Seeking Justice for Israeli High Seas Attack, Survivors Turn to US Court
Survivors of Israel’s 2010 deadly attack on a humanitarian flotilla are now turning to a U.S. federal court to demand compensation for their wounds and inhumane treatment.
Israel garnered global condemnation five years ago when it attacked a six-ship “freedom flotilla,” bearing humanitarian aid, with the aim of breaking Israel’s U.S.-backed blockade of Gaza. Israeli commandos violently assaulted the Turkish Mavi Marmara, which was part of the fleet, immediately killing nine people, with one additional person later succumbing to his wounds.
The military assault wounded over 150 people total, according to the suit filed Monday night in federal district court in Washington, D.C.
The four plaintiffs—U.S. nationals David Schermerhorn and Mary Ann Wright, dual American-Israeli citizen Huwaida Arraf, and Belgian Margriet Deknopper—were among those who sustained physical and psychological injuries aboard the U.S. ship Challenger 1, which carried 17 people and was part of the fleet that was attacked.

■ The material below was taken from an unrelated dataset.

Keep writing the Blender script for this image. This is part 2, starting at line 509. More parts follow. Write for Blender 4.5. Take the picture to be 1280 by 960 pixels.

“The human rights violations committed against us were the illegal boarding of a U.S. flagged vessel in international waters, the assault of civilians on a U.S.-flagged vessel, physical injuries, and psychological and emotional injury,” Wright, a retired U.S. army colonel and former diplomat who resigned in opposition to the 2003 invasion of Iraq, told Common Dreams.